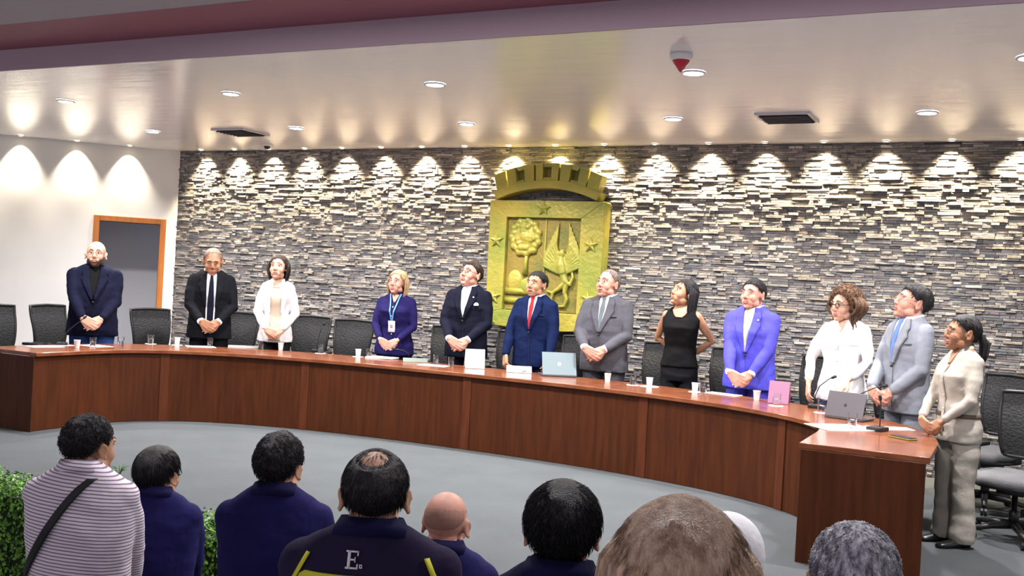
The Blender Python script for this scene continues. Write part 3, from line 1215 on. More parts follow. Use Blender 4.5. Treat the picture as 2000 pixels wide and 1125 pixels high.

========================

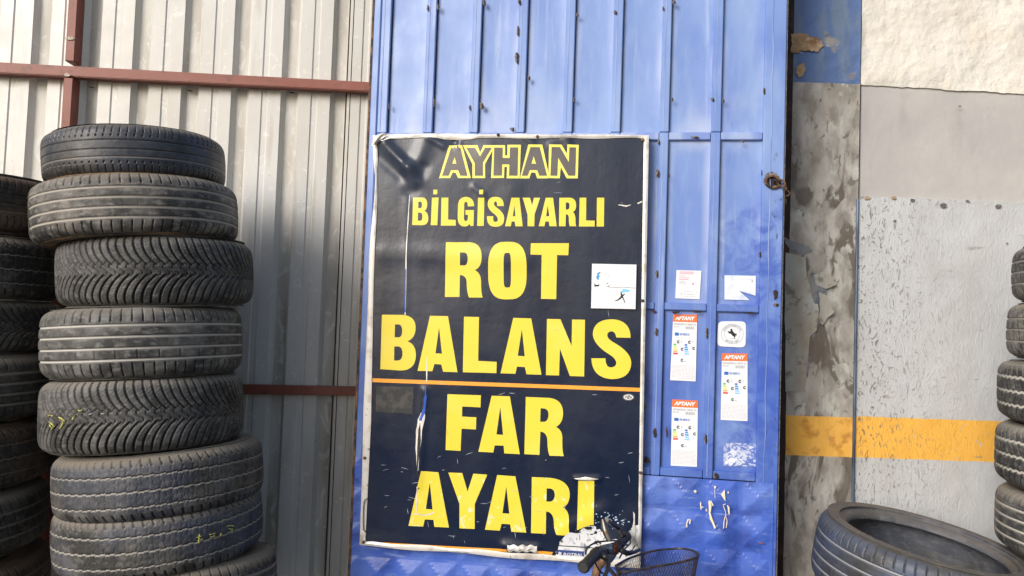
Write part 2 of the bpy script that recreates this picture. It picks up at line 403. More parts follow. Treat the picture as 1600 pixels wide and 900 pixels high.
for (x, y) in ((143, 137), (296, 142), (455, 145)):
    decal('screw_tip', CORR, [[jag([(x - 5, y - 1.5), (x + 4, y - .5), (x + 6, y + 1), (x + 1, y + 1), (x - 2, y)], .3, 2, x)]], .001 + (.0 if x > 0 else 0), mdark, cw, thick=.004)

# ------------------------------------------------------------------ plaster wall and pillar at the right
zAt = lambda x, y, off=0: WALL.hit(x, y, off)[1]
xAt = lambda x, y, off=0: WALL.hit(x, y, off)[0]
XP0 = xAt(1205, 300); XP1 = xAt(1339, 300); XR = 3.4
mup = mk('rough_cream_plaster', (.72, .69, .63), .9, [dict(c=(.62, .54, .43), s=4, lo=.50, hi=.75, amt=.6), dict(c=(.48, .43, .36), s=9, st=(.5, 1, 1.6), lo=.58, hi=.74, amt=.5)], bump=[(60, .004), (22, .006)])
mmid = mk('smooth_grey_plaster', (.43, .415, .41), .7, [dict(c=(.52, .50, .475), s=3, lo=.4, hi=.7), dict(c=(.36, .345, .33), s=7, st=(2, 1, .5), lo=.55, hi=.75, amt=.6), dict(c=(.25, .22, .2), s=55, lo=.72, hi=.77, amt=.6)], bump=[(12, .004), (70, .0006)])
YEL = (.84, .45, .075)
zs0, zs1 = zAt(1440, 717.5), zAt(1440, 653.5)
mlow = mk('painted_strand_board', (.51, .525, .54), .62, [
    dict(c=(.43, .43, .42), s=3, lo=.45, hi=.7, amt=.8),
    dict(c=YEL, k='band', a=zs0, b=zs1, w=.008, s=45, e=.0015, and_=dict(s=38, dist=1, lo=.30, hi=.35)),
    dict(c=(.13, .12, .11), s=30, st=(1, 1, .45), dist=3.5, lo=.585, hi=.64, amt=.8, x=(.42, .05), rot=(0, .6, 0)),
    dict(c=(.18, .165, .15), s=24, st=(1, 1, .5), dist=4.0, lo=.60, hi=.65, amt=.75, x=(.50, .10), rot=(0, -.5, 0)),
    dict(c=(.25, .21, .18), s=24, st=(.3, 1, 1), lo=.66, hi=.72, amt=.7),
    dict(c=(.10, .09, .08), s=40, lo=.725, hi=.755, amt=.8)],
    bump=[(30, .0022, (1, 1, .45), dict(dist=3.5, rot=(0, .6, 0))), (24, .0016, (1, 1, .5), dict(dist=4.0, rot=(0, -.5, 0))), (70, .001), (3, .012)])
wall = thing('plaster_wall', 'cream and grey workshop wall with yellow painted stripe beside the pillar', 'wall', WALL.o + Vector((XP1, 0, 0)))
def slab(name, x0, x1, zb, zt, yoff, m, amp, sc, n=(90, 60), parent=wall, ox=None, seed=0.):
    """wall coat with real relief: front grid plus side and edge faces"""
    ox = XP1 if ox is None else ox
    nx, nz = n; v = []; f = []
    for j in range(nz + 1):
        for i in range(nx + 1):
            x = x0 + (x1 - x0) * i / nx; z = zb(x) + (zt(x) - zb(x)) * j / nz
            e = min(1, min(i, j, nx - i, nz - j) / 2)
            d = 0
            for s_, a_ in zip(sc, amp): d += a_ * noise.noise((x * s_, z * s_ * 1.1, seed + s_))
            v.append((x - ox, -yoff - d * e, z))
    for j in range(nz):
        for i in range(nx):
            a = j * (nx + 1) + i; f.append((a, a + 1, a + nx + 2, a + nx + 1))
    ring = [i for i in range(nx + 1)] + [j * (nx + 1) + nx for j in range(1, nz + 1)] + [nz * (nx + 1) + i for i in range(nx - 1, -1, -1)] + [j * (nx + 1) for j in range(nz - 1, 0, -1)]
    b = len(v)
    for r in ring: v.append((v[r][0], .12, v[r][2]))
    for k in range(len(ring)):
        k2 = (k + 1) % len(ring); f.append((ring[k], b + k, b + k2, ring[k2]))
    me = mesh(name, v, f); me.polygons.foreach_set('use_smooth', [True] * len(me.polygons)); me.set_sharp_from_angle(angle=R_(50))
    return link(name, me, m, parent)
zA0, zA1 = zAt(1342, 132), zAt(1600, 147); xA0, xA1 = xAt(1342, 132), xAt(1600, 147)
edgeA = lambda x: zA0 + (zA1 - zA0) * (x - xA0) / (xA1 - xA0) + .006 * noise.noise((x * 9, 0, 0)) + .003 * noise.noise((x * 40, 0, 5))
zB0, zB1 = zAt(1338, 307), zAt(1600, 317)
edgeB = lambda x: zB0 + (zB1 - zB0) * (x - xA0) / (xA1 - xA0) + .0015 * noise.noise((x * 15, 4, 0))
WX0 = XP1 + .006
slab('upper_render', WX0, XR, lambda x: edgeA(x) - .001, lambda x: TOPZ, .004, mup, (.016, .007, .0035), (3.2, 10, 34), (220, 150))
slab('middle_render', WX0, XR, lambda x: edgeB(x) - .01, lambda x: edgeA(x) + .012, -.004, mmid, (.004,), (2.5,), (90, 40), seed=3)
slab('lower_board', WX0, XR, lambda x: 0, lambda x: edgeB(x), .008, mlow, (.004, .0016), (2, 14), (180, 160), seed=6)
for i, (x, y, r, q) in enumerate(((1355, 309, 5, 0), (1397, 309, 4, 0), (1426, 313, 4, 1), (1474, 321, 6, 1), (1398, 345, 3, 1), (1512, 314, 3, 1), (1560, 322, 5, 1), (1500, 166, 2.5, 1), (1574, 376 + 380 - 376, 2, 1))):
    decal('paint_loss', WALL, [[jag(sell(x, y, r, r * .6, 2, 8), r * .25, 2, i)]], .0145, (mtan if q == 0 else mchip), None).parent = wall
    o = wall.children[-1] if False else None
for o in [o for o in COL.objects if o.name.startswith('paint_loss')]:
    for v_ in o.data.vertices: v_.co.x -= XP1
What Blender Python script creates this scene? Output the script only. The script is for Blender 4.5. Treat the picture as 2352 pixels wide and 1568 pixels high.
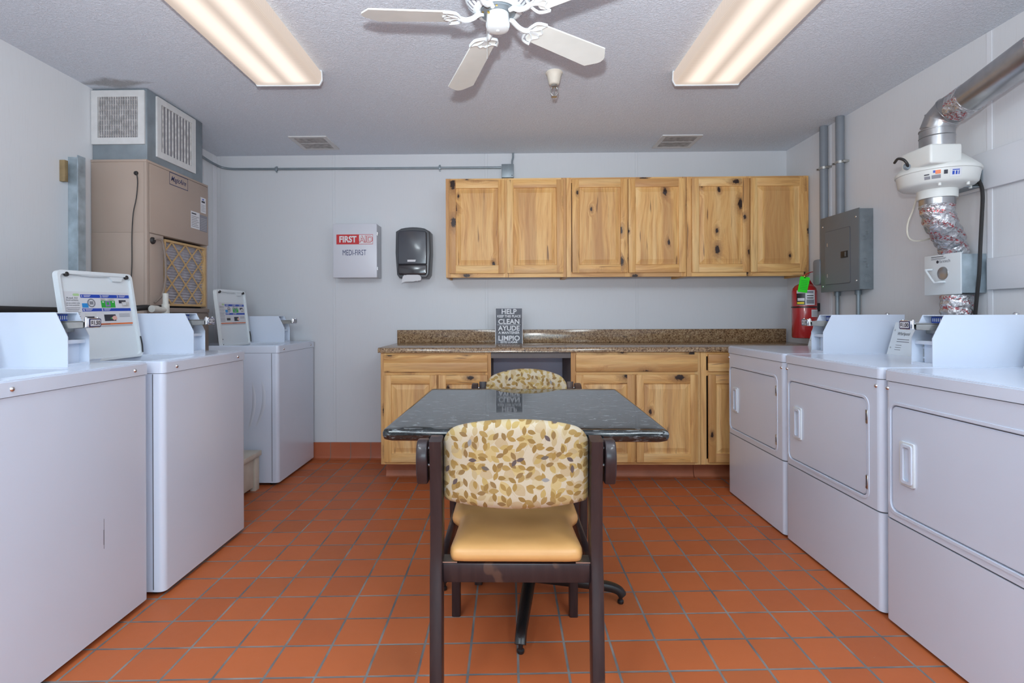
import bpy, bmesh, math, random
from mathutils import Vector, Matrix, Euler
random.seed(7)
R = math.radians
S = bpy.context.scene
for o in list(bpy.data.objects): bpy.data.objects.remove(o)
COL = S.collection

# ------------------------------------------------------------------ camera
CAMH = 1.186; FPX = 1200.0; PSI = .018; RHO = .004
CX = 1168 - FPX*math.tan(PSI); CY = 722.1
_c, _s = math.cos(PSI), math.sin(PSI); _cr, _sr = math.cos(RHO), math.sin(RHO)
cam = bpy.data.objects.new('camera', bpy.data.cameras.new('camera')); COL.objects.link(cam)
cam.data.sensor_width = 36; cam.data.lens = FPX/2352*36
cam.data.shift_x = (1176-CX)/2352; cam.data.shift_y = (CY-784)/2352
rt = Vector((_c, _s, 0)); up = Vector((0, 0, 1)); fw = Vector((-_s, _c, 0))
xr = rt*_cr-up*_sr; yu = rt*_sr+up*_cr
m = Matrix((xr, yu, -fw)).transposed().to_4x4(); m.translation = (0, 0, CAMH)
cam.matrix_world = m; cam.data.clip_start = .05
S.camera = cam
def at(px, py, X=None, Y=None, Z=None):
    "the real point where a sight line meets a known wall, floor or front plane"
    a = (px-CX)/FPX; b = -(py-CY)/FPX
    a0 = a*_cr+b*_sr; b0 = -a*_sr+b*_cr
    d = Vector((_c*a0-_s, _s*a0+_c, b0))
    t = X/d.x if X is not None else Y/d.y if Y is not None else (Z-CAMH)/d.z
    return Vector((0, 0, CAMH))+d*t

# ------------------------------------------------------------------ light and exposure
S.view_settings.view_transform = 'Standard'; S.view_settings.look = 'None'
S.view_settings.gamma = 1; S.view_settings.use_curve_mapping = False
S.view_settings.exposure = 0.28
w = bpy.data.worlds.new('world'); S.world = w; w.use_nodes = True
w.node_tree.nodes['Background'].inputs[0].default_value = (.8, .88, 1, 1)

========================

Task to carry out: Return every line in the listing that contains the word "pixels".

Response:
The Blender Python script for this scene continues. Write part 3, from line 1215 on. More parts follow. Use Blender 4.5. Treat the picture as 2000 pixels wide and 1125 pixels high.
Write part 2 of the bpy script that recreates this picture. It picks up at line 403. More parts follow. Treat the picture as 1600 pixels wide and 900 pixels high.
What Blender Python script creates this scene? Output the script only. The script is for Blender 4.5. Treat the picture as 2352 pixels wide and 1568 pixels high.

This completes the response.